Repeat exactly the lines from the start through the line with "PI = math.pi", both ends included.

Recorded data
══════════════════════════════

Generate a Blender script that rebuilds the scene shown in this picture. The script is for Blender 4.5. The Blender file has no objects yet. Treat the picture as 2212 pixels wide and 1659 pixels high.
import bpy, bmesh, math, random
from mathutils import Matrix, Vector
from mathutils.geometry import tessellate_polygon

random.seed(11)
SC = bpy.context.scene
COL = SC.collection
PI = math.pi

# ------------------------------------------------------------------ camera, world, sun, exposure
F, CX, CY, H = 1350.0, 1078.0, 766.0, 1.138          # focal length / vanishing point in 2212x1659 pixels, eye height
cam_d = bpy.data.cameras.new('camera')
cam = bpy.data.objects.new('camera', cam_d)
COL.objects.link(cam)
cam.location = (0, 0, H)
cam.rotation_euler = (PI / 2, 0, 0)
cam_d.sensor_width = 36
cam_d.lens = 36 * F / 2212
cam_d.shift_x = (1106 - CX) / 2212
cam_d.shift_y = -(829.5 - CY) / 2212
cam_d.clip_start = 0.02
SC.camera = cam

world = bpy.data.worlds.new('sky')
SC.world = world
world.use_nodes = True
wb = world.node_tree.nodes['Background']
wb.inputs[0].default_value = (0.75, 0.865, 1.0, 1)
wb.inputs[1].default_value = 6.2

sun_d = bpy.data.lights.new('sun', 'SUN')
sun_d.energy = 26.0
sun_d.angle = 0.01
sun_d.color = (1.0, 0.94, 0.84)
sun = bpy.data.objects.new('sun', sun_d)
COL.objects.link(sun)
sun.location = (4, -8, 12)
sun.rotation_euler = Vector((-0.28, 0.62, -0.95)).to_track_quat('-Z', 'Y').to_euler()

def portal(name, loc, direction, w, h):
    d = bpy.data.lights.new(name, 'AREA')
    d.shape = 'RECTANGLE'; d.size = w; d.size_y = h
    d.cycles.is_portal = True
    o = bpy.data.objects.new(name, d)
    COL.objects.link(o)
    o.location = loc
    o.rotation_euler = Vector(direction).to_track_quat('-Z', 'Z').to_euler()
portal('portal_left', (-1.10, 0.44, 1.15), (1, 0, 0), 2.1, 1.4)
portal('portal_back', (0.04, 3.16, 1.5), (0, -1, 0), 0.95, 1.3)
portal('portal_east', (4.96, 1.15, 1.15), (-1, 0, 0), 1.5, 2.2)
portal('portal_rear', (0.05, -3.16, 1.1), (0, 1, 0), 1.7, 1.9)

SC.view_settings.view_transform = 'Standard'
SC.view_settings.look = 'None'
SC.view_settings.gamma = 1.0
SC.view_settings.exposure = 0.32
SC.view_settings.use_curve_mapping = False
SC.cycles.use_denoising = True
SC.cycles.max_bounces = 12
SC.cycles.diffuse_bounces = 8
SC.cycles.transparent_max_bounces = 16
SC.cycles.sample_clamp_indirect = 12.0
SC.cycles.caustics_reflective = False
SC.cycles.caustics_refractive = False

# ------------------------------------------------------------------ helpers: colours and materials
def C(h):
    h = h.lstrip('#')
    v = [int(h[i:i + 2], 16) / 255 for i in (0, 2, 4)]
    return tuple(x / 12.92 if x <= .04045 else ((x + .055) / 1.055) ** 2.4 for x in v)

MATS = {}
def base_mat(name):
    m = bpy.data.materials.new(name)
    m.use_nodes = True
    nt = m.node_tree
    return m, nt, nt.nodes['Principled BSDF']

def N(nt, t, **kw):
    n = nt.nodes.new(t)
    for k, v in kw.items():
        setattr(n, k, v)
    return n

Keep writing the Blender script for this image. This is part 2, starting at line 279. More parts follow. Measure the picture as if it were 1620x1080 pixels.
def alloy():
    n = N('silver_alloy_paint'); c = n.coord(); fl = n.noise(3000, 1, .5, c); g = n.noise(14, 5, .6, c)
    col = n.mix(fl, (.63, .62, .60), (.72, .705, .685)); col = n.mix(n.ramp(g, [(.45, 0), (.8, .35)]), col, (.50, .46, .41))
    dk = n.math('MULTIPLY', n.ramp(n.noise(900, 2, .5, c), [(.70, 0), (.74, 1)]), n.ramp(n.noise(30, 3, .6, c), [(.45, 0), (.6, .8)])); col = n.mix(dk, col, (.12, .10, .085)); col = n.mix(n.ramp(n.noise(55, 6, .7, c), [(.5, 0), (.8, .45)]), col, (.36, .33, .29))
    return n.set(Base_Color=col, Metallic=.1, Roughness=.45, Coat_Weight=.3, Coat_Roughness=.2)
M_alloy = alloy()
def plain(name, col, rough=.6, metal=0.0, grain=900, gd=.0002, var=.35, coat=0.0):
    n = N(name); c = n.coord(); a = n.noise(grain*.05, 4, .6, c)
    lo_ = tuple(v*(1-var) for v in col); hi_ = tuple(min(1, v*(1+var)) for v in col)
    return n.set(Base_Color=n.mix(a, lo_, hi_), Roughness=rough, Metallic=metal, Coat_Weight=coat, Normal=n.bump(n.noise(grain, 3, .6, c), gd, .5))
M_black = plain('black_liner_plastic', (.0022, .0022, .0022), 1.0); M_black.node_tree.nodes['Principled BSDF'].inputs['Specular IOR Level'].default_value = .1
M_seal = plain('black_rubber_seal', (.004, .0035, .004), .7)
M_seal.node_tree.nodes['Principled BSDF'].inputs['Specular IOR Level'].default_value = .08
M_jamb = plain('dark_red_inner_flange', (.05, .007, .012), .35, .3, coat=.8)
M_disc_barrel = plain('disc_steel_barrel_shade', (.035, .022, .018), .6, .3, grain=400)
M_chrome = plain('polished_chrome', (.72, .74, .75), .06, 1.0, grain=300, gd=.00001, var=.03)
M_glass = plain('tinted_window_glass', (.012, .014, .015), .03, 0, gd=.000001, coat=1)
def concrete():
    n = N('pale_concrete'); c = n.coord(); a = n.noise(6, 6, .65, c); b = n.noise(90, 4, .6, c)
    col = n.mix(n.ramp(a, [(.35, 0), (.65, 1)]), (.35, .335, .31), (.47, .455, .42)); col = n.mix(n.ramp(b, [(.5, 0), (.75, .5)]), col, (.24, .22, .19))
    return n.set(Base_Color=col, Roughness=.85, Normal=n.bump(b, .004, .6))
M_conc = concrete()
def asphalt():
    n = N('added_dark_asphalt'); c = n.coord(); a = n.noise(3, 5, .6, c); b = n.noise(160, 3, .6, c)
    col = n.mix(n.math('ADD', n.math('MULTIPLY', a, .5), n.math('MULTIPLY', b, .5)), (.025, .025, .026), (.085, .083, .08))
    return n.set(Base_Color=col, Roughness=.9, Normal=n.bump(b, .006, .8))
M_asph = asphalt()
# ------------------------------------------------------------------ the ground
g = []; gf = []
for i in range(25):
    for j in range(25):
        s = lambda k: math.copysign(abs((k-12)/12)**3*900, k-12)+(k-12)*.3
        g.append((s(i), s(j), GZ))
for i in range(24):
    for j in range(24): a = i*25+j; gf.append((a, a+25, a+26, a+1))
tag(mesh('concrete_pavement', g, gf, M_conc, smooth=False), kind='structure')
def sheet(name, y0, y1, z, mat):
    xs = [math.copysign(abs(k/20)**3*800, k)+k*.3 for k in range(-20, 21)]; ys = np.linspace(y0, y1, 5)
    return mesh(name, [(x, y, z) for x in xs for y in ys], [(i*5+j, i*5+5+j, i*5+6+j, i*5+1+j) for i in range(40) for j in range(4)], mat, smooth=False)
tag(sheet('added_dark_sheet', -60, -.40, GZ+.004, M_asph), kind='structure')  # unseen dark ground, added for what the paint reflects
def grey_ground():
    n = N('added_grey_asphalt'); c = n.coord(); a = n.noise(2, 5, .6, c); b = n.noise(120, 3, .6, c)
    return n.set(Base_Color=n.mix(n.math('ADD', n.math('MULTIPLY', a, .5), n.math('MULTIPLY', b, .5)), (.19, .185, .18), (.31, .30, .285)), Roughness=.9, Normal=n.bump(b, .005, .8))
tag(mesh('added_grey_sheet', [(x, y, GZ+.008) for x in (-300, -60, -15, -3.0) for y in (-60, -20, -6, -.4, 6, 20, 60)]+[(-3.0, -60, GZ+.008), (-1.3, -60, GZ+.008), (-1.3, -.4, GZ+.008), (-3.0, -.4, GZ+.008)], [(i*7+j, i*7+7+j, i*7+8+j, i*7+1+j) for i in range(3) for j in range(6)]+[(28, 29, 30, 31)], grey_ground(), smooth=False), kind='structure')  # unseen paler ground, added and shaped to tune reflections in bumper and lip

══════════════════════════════

• [EXERCISE ANSWER]:
Generate a Blender script that rebuilds the scene shown in this picture. The script is for Blender 4.5. The Blender file has no objects yet. Treat the picture as 2212 pixels wide and 1659 pixels high.
import bpy, bmesh, math, random
from mathutils import Matrix, Vector
from mathutils.geometry import tessellate_polygon

random.seed(11)
SC = bpy.context.scene
COL = SC.collection
PI = math.pi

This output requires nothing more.